> _PROVIDED MATERIAL_
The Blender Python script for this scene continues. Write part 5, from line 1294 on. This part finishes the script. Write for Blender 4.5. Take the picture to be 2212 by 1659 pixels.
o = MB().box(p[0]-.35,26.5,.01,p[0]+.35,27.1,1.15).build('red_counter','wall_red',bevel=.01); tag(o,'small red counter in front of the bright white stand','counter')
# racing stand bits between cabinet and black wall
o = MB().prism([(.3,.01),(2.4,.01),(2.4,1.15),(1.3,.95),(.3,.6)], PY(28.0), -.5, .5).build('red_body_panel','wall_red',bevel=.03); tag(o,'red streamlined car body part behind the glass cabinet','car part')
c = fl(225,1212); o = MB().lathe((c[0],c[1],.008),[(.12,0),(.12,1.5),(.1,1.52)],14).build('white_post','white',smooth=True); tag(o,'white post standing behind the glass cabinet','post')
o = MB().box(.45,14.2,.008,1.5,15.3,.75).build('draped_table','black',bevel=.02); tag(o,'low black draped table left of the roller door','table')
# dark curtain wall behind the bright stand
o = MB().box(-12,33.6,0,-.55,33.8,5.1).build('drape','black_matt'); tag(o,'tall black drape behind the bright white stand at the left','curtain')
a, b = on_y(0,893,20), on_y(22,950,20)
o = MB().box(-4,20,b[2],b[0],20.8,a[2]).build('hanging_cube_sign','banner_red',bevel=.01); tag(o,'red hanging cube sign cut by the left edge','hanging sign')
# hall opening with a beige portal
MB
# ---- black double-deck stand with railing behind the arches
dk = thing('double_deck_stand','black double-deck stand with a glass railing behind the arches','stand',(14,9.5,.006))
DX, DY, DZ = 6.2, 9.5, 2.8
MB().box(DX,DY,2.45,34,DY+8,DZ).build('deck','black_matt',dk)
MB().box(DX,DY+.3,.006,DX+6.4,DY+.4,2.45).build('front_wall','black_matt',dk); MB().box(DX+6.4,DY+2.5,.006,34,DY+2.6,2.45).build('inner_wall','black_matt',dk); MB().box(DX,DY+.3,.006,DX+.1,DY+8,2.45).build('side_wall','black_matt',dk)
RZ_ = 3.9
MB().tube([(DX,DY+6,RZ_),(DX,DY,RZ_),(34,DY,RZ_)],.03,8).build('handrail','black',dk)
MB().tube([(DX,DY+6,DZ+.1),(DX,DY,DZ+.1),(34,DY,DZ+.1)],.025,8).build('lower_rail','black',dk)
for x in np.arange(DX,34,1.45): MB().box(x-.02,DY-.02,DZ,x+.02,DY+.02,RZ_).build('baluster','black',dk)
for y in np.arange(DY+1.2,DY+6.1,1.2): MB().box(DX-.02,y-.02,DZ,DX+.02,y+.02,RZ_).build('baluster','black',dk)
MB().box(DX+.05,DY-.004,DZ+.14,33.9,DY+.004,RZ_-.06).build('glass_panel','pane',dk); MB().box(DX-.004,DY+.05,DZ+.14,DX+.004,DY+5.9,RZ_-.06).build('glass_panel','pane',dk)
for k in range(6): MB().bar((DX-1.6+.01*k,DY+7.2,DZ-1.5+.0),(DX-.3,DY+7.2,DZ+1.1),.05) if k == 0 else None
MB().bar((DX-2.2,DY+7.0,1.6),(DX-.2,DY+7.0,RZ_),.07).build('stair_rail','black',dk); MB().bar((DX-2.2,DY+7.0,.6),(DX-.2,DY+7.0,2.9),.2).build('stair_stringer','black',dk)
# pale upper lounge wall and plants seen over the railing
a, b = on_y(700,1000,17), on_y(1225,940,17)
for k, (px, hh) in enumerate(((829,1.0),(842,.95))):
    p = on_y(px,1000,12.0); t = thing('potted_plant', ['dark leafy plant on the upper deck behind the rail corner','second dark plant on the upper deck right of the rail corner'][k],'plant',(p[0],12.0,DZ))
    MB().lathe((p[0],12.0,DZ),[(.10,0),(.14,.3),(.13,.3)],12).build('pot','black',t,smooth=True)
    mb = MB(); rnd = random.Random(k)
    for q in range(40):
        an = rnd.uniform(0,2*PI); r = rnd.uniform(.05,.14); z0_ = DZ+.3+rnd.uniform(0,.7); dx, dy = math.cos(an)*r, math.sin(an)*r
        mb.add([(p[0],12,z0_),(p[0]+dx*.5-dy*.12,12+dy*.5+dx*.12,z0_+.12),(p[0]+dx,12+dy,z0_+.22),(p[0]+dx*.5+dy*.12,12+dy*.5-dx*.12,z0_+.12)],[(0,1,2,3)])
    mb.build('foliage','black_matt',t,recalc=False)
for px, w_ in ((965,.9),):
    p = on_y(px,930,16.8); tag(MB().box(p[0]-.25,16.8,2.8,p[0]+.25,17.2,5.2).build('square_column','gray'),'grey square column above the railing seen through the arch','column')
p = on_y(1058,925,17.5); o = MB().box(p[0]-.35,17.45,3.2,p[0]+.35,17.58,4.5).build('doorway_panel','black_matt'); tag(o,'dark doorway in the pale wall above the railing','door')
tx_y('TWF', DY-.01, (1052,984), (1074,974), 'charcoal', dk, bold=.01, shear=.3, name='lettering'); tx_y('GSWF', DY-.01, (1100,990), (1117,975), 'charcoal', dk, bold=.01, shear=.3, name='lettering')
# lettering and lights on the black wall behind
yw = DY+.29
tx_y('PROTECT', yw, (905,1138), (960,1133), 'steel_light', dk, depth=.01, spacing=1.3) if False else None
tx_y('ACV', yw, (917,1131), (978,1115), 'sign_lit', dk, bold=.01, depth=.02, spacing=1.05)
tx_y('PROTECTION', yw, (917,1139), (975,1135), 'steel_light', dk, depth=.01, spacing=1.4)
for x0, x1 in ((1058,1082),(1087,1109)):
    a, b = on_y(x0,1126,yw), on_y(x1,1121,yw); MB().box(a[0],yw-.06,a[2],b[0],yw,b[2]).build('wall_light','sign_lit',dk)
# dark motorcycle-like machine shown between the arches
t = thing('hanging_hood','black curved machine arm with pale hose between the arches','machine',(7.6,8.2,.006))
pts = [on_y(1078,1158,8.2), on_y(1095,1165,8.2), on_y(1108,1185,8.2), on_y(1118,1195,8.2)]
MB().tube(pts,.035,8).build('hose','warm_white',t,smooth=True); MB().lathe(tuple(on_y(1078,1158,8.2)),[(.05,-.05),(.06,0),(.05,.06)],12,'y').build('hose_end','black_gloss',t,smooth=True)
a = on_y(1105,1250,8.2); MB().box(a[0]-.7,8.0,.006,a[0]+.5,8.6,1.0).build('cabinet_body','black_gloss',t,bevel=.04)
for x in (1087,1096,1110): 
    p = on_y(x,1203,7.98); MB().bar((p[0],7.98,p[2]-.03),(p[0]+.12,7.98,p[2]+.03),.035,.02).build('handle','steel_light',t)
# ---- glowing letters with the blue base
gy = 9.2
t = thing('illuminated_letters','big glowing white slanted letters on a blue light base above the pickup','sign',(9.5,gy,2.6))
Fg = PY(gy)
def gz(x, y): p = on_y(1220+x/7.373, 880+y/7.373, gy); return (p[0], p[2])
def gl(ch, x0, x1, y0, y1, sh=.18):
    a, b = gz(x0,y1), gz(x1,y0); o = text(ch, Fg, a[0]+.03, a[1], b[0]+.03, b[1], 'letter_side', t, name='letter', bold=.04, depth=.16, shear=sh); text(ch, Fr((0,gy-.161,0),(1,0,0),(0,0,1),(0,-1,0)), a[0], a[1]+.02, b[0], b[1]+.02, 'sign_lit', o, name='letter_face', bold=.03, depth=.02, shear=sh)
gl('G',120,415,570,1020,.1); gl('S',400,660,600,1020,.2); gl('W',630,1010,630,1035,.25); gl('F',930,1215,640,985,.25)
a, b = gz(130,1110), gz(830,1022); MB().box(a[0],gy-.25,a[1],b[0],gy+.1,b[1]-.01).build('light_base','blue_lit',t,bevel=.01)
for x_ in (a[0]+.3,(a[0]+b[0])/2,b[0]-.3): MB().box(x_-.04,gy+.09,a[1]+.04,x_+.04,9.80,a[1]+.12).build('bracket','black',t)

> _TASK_
Scan the material above. Return every line containing the string "part".

> _EXERCISE RESPONSE_
The Blender Python script for this scene continues. Write part 5, from line 1294 on. This part finishes the script. Write for Blender 4.5. Take the picture to be 2212 by 1659 pixels.
o = MB().prism([(.3,.01),(2.4,.01),(2.4,1.15),(1.3,.95),(.3,.6)], PY(28.0), -.5, .5).build('red_body_panel','wall_red',bevel=.03); tag(o,'red streamlined car body part behind the glass cabinet','car part')